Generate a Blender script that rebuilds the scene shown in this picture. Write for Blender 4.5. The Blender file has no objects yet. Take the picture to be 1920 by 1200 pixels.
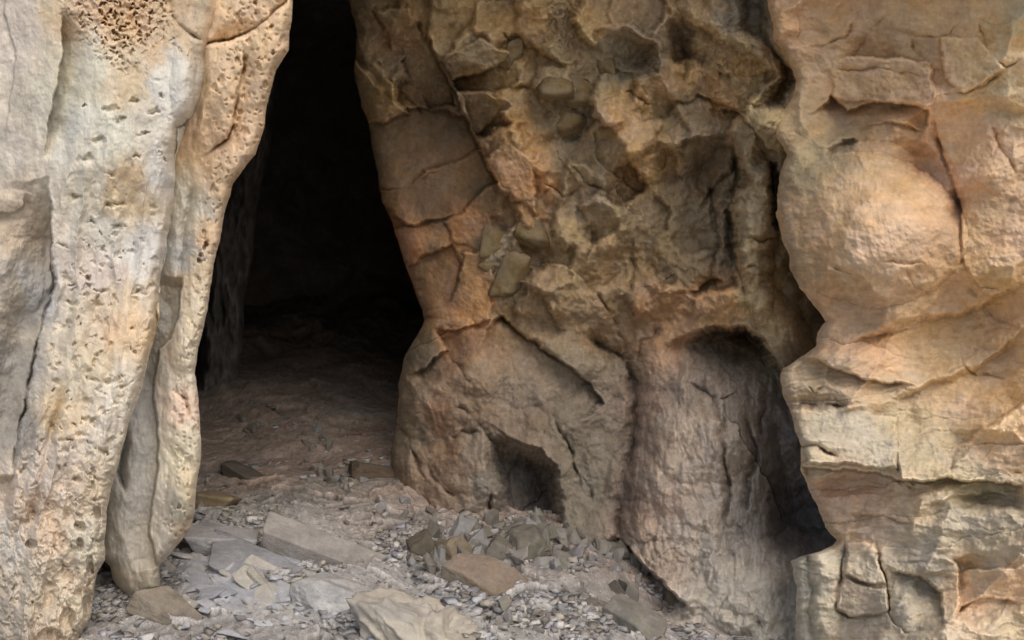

--

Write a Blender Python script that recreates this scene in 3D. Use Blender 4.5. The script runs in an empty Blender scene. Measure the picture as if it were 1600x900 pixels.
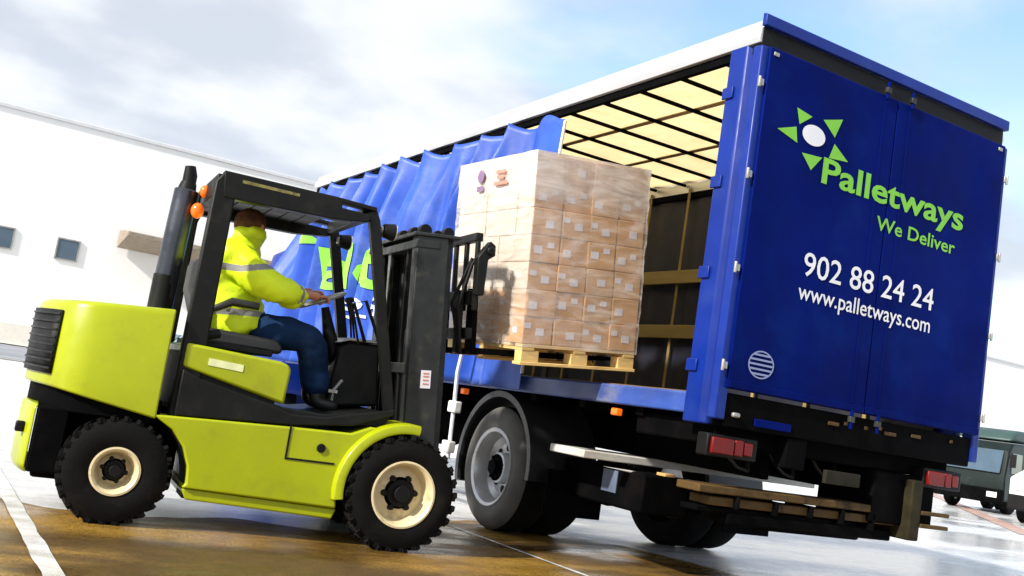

--

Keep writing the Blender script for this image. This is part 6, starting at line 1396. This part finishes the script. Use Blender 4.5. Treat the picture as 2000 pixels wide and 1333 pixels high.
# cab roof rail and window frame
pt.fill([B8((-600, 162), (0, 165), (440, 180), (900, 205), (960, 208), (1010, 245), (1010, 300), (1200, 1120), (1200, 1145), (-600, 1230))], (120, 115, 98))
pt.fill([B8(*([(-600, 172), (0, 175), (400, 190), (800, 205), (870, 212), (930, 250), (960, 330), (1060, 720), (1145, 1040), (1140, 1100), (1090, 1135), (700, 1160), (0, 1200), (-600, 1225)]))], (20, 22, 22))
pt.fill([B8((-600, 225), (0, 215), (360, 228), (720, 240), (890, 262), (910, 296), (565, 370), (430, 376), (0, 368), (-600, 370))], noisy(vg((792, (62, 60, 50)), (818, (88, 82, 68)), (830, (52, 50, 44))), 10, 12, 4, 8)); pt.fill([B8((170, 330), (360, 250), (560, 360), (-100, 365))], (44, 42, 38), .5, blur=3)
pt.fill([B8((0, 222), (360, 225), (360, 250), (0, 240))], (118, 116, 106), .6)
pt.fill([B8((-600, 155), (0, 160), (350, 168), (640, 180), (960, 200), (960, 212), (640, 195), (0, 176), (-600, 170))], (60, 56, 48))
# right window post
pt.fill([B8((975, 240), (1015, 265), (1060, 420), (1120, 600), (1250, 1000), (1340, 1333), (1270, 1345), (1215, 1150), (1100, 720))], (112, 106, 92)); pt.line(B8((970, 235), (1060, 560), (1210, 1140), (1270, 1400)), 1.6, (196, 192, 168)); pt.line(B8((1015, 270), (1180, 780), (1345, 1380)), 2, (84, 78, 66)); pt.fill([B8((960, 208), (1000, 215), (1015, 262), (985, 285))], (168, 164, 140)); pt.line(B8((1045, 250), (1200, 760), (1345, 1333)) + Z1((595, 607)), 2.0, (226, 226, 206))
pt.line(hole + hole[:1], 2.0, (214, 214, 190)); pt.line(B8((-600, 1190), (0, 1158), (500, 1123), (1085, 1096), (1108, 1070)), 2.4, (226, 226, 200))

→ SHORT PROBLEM
Where a line contains "Write", copy that line.

→ ANSWER TO THIS EXERCISE
Generate a Blender script that rebuilds the scene shown in this picture. Write for Blender 4.5. The Blender file has no objects yet. Take the picture to be 1920 by 1200 pixels.
Write a Blender Python script that recreates this scene in 3D. Use Blender 4.5. The script runs in an empty Blender scene. Measure the picture as if it were 1600x900 pixels.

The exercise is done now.